The previous and the current issues of The KAIST Herald each present an article about the recently released university rankings and how well KAIST did on them compared to other universities and to its own performance last year. While critics of the rankings themselves would point out what they believe are the innately problematic aspects of the ranking system, there may still be ways to make do with the ranking system and promote better higher education around the world. That is precisely what I suggest institutions should do — instead of arguing over which ranking criteria are more appropriate — by looking beyond the numbers, trying to fathom how the ranking system is designed, and holistically analyzing how the top-tier universities made it to where they are.

To admit that university rankings may be tainted with political motivations is one thing; to dismiss the rankings as entirely meaningless is another. The good that could come out of the rankings is clear: see how others do well and do the same. However, I believe that the statistical readings of the rankings have been overinterpreted by KAIST in improving its international reputation, fattening its public relations portfolio, and pursuing the “perceived goodness” of the institution.

University rankings are centered on the belief that, a dozen or so of carefully chosen numbers are capable of evaluating how well a university is doing. These numbers are therefore representative of a particular value that the ranking entity believes is essential of a good university.

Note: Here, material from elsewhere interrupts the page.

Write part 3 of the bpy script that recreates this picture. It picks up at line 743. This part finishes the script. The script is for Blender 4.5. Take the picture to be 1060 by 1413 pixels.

Among many such metrics, “teaching” and “international outlook” are what seem to so conveniently aggregate a vast array of factors into a single number, across all the three rankings mentioned above. ARWU defines its “Quality of Education” criterion as “alumni of the institution winning Nobel Prizes and Fields Medals”. THE would like to simplify the complex interactions between international students and the domestic community by merely combining a few numbers, each pertaining to the ratio of international students to domestic students/staff. QS is doing no better: it takes into account the number of international students and bluntly shoves it into their rankings as 5% of the total score.

KAIST is no exception to the pitfall of excessive reliance on statistics. It “achieves” the continually increasing influx of international students every year by means of generous scholarships and aggressive overseas public relations, and its international outlook in the THE rankings has in fact been consistently on the rise in the last six years. However, it is still uncannily easy to point out just how uninviting KAIST might be to international students: there are no religious spaces to accommodate different beliefs; there is no diet plan catering for the needs of different cultures; English courses are often taught in Korean; announcements, booklets, and brochures are accompanied by poor translations, if at all. KAIST mysteriously continues to make its way up in the “international outlook” criterion despite the reality.

Chasing the numbers alone has evidently failed to bring effective improvements to the campus environment. Universities in general should put forth practical and realistic solutions that bring about actual and tangible progress on integration issues as well on other criteria, whose deceptively conclusive numbers may have blinded the KAIST administration along with many others around the world.